L’ipotesi di Jan de Vylder, Inge Vinck e Jo Taillieu, direttori dello studio belga architecten de vylder vinck taillieu, è che non esistano edifici minori, piuttosto dei materiali as found, sui quali essi possono esercitare una metamorfosi, in cui la farfalla finale è allo stesso tempo completamente diversa e ancora memore delle identità delle larve precedenti. Costruendo come un meccano, gli architetti belgi tagliano, rompono, aprono, compongono e scompongono gli edifici esistenti, al fine di creare nuovi insiemi unitari benché spazialmente complessi. Nella casa Rampelken a Ghent (2012) introducono delle nuove colonne, degli architravi e dei muri, lasciandoli grezzi e rugosi con dei materiali poveri a vista come le cortine in blocchi di cemento. L’astrazione dell’edificio si misura con l’equilibrio precario degli elementi eterogenei messi in gioco.

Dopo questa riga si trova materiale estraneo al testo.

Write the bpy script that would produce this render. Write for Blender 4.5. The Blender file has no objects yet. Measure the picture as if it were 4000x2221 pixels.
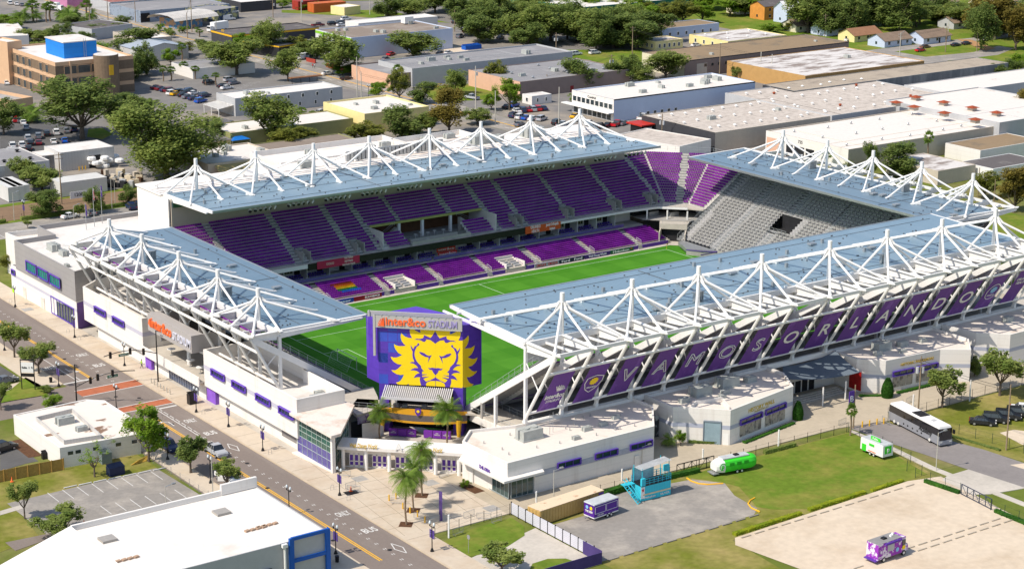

C’è chi avvicina il lavoro combinatorio di de Vylder, Vinck e Taillieu al surrealismo pittorico di René Magritte perché entrambi creano “un mondo dietro il reale, in cui realtà e illusione si confondono magicamente”. Ciò è particolarmente evidente nella ristrutturazione per la Twiggy fashion boutique a Ghent (2011). Per aumentare il volume interno, il solaio superiore del basamento dell’edificio originario è stato demolito, ma alcuni elementi come le porte e il caminetto del piano superiore sono stati conservati: il gioco di proporzioni e di straniamento ricorda da vicino La géante del pittore belga. Magritte è citato ancora nell’espediente figurativo dello “spazio dietro lo spazio”: allo stesso modo in cui nell’autonomia del quadro pittorico La Lunette d’approche (1963) una finestra si apre verso un buco nero, la finestra tangibile dell’edificio Baladin (2010) si apre verso l’oscurità di un cavedio.
Nel 1984 Morrissey e Johnny Marr, allora cantante e chitarrista del gruppo the Smiths, sono intervistati da un gruppo di giovanissimi studenti per il programma televisivo DataRun. Alla prima domanda: “Perché vi fate chiamare the Smiths?”, Morrissey risponde: “Perché è il nome più ordinario, ed è ora (puntando il dito verso se stesso e verso J.Marr, nda) che la gente ordinaria di questo mondo si faccia avanti”. Sono passati più di trent’anni, una crisi economica che non sembra avere battute d’arresto, e forse finalmente una generazione di architetti si è resa conto che il mondo ordinario, o meglio: la realtà collettiva, è sempre più profonda, surreale e misteriosa di quanto si possa immaginare.